With respect to Born probabilities, TI is on the level of MWI, it has no derivation for them. Similarly, its ontology is rhetorical rather than rigorous.

A central issue for any zigzag-in-time or retrocausal theory of QM would be vacuum polarization, which was the stumbling block for the most serious effort, by Feynman and Wheeler. But Feynman-Wheeler theory is also where the path integral was born, so TI advocates could say, we just need to go back and finish it properly.

I think the short version is that you don't need math that covers the wavefunction collapse, because you don't need the wave function to collapse.

For a longer version, you'd need someone who knows more QM than I do.

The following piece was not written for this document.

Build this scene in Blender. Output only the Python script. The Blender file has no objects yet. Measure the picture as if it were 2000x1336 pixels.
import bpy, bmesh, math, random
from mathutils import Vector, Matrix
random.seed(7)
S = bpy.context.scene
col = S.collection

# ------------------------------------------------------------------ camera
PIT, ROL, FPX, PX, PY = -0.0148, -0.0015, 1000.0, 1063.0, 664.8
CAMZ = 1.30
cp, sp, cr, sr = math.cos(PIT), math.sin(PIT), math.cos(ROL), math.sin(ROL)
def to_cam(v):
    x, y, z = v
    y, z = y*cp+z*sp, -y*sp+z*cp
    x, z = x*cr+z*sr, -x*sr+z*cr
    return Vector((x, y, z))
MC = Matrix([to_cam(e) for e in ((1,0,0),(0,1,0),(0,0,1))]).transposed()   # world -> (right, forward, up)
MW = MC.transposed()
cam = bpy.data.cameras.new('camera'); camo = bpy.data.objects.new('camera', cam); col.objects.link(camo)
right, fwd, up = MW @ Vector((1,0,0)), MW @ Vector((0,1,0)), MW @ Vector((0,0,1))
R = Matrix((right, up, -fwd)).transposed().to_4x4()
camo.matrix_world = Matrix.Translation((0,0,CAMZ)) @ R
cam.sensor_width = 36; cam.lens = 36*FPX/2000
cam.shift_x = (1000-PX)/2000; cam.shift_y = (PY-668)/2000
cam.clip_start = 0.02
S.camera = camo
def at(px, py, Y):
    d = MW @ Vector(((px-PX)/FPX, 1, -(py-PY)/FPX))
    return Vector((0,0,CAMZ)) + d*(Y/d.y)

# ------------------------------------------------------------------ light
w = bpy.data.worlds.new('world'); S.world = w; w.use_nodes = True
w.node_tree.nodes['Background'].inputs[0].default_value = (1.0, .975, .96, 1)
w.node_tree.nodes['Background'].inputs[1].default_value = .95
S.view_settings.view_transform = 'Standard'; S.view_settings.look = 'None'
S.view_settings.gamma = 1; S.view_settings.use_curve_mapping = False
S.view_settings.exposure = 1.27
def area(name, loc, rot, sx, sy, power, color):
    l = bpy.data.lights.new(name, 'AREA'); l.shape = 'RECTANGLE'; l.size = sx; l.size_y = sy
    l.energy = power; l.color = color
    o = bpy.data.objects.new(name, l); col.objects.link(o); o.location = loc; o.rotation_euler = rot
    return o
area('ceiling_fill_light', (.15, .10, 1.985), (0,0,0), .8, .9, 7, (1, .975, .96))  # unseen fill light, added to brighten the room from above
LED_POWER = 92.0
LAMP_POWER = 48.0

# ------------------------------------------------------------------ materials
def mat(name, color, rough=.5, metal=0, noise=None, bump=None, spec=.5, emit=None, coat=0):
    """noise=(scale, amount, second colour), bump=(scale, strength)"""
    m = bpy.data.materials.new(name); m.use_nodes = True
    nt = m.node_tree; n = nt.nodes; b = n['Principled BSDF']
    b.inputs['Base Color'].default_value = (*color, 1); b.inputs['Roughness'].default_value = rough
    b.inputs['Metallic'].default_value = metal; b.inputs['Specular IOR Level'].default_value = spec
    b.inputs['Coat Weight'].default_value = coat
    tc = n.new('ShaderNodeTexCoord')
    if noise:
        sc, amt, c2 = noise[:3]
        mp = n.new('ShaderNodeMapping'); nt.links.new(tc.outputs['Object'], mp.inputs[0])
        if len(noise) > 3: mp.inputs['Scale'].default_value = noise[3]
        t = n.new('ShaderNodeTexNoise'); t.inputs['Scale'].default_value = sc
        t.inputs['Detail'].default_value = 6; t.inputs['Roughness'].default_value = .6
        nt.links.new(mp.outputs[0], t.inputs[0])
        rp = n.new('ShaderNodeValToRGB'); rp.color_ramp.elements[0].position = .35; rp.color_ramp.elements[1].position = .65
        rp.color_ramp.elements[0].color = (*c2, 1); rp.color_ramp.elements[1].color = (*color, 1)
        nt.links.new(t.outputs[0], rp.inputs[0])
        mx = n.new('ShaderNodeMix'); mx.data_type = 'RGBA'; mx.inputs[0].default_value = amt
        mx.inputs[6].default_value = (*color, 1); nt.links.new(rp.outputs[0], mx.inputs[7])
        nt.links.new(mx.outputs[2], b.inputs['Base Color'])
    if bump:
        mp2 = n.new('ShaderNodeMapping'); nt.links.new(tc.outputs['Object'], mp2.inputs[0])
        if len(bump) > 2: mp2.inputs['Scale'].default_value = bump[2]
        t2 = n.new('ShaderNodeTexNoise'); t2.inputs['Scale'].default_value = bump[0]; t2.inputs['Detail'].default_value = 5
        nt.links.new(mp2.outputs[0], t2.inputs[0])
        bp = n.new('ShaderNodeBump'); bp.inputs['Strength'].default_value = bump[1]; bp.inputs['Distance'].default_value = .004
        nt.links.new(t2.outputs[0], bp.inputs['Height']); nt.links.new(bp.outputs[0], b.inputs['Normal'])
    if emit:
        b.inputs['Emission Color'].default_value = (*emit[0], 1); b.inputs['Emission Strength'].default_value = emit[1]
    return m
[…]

In non-relativistic MWI, the evolution of the quantum state is fully described by the Schrodinger equation. In most other interpretations, you need the Schrodinger equation plus some extra element. In Bohmian mechanics the extra element is the guidance equation, in GRW the extra element is a stochastic Gaussian "hit".

In Copenhagen, the extra element is ostensibly the discontinuous wavefunction collapse process upon measurement, but to describe this as complicating the math (rather than the conceptual structure of the theory) is a bit misleading. Whether you're working with Copenhagen or with MWI, you're going to end up using pretty much the same math for making predictions. Although, technically MWI only relies on the Schrodinger equation, if you want to make useful predictions about your branch of the wave function, you're going to have to treat the wave function as if it has collapsed (from a mathematical point of view). So the math isn't simpler than Copenhagen in any practical sense, but it is true that from a purely theoretical point of view, MWI posits a simpler mathematical structure than Copenhagen.